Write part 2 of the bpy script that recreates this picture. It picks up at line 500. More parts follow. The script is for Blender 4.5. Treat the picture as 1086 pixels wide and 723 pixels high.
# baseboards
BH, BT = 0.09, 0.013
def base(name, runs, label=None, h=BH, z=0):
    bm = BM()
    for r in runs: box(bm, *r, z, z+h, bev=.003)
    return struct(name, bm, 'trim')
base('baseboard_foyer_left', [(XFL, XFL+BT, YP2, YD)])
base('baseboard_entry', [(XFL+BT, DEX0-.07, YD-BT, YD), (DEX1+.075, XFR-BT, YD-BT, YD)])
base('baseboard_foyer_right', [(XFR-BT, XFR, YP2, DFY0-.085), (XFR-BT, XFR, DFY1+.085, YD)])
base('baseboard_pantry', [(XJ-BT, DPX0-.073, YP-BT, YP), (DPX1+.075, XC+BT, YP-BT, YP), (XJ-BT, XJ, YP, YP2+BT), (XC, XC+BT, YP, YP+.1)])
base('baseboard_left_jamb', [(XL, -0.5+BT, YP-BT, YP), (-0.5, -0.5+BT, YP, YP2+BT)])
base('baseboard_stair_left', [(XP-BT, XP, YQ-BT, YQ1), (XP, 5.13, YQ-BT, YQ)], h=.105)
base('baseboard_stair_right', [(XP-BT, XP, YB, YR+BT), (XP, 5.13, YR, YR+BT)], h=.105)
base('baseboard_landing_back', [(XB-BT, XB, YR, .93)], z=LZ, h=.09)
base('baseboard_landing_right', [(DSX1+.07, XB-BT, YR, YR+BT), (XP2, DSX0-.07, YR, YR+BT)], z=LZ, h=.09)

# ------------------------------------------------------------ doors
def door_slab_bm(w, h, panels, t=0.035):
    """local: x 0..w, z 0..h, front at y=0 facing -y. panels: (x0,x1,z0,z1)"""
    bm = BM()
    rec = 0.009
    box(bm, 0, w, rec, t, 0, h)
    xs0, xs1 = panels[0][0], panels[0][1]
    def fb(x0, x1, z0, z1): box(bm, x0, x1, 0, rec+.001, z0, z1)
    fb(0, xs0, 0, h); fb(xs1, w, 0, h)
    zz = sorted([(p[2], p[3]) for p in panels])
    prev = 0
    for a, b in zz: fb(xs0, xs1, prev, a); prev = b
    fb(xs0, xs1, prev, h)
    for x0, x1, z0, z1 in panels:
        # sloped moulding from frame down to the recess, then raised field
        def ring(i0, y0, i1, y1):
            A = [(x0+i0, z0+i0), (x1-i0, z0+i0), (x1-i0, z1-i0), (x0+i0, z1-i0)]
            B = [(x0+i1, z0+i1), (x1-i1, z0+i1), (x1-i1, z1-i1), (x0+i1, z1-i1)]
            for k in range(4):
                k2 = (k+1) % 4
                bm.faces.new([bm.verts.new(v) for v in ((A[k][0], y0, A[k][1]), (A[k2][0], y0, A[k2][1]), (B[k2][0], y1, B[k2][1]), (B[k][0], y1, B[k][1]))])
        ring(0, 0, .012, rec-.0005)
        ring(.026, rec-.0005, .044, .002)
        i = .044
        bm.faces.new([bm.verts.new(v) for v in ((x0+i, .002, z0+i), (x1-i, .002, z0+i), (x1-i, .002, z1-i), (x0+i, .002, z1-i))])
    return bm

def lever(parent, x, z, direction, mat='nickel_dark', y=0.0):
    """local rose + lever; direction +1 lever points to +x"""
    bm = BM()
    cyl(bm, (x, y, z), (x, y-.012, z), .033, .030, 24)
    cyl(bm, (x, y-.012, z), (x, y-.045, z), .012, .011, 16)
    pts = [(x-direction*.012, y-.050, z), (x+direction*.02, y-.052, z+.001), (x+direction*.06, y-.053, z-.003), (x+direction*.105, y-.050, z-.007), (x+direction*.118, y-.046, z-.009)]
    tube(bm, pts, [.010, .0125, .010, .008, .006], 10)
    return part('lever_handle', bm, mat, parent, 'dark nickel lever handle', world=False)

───

● **DIRECTIVE**
Show the data once more, exactly as it was written.

● **REPLY**
Write part 2 of the bpy script that recreates this picture. It picks up at line 500. More parts follow. The script is for Blender 4.5. Treat the picture as 1086 pixels wide and 723 pixels high.
# baseboards
BH, BT = 0.09, 0.013
def base(name, runs, label=None, h=BH, z=0):
    bm = BM()
    for r in runs: box(bm, *r, z, z+h, bev=.003)
    return struct(name, bm, 'trim')
base('baseboard_foyer_left', [(XFL, XFL+BT, YP2, YD)])
base('baseboard_entry', [(XFL+BT, DEX0-.07, YD-BT, YD), (DEX1+.075, XFR-BT, YD-BT, YD)])
base('baseboard_foyer_right', [(XFR-BT, XFR, YP2, DFY0-.085), (XFR-BT, XFR, DFY1+.085, YD)])
base('baseboard_pantry', [(XJ-BT, DPX0-.073, YP-BT, YP), (DPX1+.075, XC+BT, YP-BT, YP), (XJ-BT, XJ, YP, YP2+BT), (XC, XC+BT, YP, YP+.1)])
base('baseboard_left_jamb', [(XL, -0.5+BT, YP-BT, YP), (-0.5, -0.5+BT, YP, YP2+BT)])
base('baseboard_stair_left', [(XP-BT, XP, YQ-BT, YQ1), (XP, 5.13, YQ-BT, YQ)], h=.105)
base('baseboard_stair_right', [(XP-BT, XP, YB, YR+BT), (XP, 5.13, YR, YR+BT)], h=.105)
base('baseboard_landing_back', [(XB-BT, XB, YR, .93)], z=LZ, h=.09)
base('baseboard_landing_right', [(DSX1+.07, XB-BT, YR, YR+BT), (XP2, DSX0-.07, YR, YR+BT)], z=LZ, h=.09)

# ------------------------------------------------------------ doors
def door_slab_bm(w, h, panels, t=0.035):
    """local: x 0..w, z 0..h, front at y=0 facing -y. panels: (x0,x1,z0,z1)"""
    bm = BM()
    rec = 0.009
    box(bm, 0, w, rec, t, 0, h)
    xs0, xs1 = panels[0][0], panels[0][1]
    def fb(x0, x1, z0, z1): box(bm, x0, x1, 0, rec+.001, z0, z1)
    fb(0, xs0, 0, h); fb(xs1, w, 0, h)
    zz = sorted([(p[2], p[3]) for p in panels])
    prev = 0
    for a, b in zz: fb(xs0, xs1, prev, a); prev = b
    fb(xs0, xs1, prev, h)
    for x0, x1, z0, z1 in panels:
        # sloped moulding from frame down to the recess, then raised field
        def ring(i0, y0, i1, y1):
            A = [(x0+i0, z0+i0), (x1-i0, z0+i0), (x1-i0, z1-i0), (x0+i0, z1-i0)]
            B = [(x0+i1, z0+i1), (x1-i1, z0+i1), (x1-i1, z1-i1), (x0+i1, z1-i1)]
            for k in range(4):
                k2 = (k+1) % 4
                bm.faces.new([bm.verts.new(v) for v in ((A[k][0], y0, A[k][1]), (A[k2][0], y0, A[k2][1]), (B[k2][0], y1, B[k2][1]), (B[k][0], y1, B[k][1]))])
        ring(0, 0, .012, rec-.0005)
        ring(.026, rec-.0005, .044, .002)
        i = .044
        bm.faces.new([bm.verts.new(v) for v in ((x0+i, .002, z0+i), (x1-i, .002, z0+i), (x1-i, .002, z1-i), (x0+i, .002, z1-i))])
    return bm

def lever(parent, x, z, direction, mat='nickel_dark', y=0.0):
    """local rose + lever; direction +1 lever points to +x"""
    bm = BM()
    cyl(bm, (x, y, z), (x, y-.012, z), .033, .030, 24)
    cyl(bm, (x, y-.012, z), (x, y-.045, z), .012, .011, 16)
    pts = [(x-direction*.012, y-.050, z), (x+direction*.02, y-.052, z+.001), (x+direction*.06, y-.053, z-.003), (x+direction*.105, y-.050, z-.007), (x+direction*.118, y-.046, z-.009)]
    tube(bm, pts, [.010, .0125, .010, .008, .006], 10)
    return part('lever_handle', bm, mat, parent, 'dark nickel lever handle', world=False)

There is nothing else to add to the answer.